Bouteflika accused Islamist militants of trying to scuttle his policy of national reconciliation, which is aimed at ending 15 years of fighting between the army and groups trying to set up a purist Islamic state.

“Terrorist acts have absolutely nothing in common with the noble values of Islam,” APS quoted him as saying, adding he would never abandon the reconciliation policy.

Conflict broke out in Algeria in 1992 after military-backed authorities scrapped parliamentary elections that an Islamist party was set to win. The authorities had feared an Islamic revolution.

Up to 200,000 people are estimated to have been killed in 15 years of violence.
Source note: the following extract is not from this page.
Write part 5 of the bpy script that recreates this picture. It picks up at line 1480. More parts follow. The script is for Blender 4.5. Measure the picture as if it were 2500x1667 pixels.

Political violence has subsided in recent years but a hard core of about 500 rebels, now grouped in the so-called al Qaeda Organisation in the Islamic Maghreb, continues to fight mainly in the Kabylie region east of the capital Algiers.

The group claimed responsibility for triple suicide bombings in Algiers on April 11 that killed 33 people, and also for a July 11 suicide truck bombing east of the Algerian capital that killed eight soldiers.